Luiz Costamilan, secretário-executivo de gás natural do Instituto Brasileiro de Petróleo, Gás e Biocombustíveis (IBP), diz que a expansão da oferta do insumo energético depende do aumento da demanda. Uma expectativa nesse sentido é o Programa Novo Mercado de Gás, coordenado pelo Ministério de Minas e Energia. O programa prevê o aumento de competição no mercado por meio da redução da participação monopolista da Petrobras no sistema de processamento e transporte do gás natural, além do fim do monopólio na distribuição, exercido por concessionárias estaduais.

O executivo diz que a expansão da demanda não eliminará a reinjeção de gás nos poços de petróleo.
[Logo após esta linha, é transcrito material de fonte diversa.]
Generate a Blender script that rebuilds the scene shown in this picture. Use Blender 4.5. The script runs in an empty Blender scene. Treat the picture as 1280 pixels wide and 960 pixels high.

Ela é necessária, uma vez que o gás reinjetado é utilizado para manter a pressão do reservatório e aumentar a capacidade de extração de óleo. “Em uma operação adequada, com reinjeção de gás ou injeção de água, é possível retirar 50% do óleo de um poço de petróleo. Sem reinjeção, entre 70% e 80% do óleo permaneceria inacessível”, relata Costamilan.

Segundo informações da ANP, a reinjeção de gás nos reservatórios é crescente e tende a continuar a expandir nos próximos anos por falta de infraestrutura adequada de escoamento offshore e de distribuição aos mercados consumidores. Para Meneghini, apesar da importância da reinjeção para o aumento da produção de óleo, o excesso de gás reinjetado, como ocorre hoje em algumas plataformas, pode reduzir a produtividade no médio e longo prazo. Com a retirada do óleo e reinjeção contínua de gás, ao longo do tempo o percentual de gás associado retirado juntamente com o óleo do reservatório aumenta. Esse percentual pode ultrapassar a capacidade da plataforma de processamento da mistura, fazendo com que eventualmente a produção seja interrompida. “O ideal é reinjetar gás de forma calculada de acordo com sua capacidade de gerar mais óleo, e não por necessidade, como muitas vezes ocorre hoje. O armazenamento em caverna permitiria às petroleiras obter esse equilíbrio”, afirma.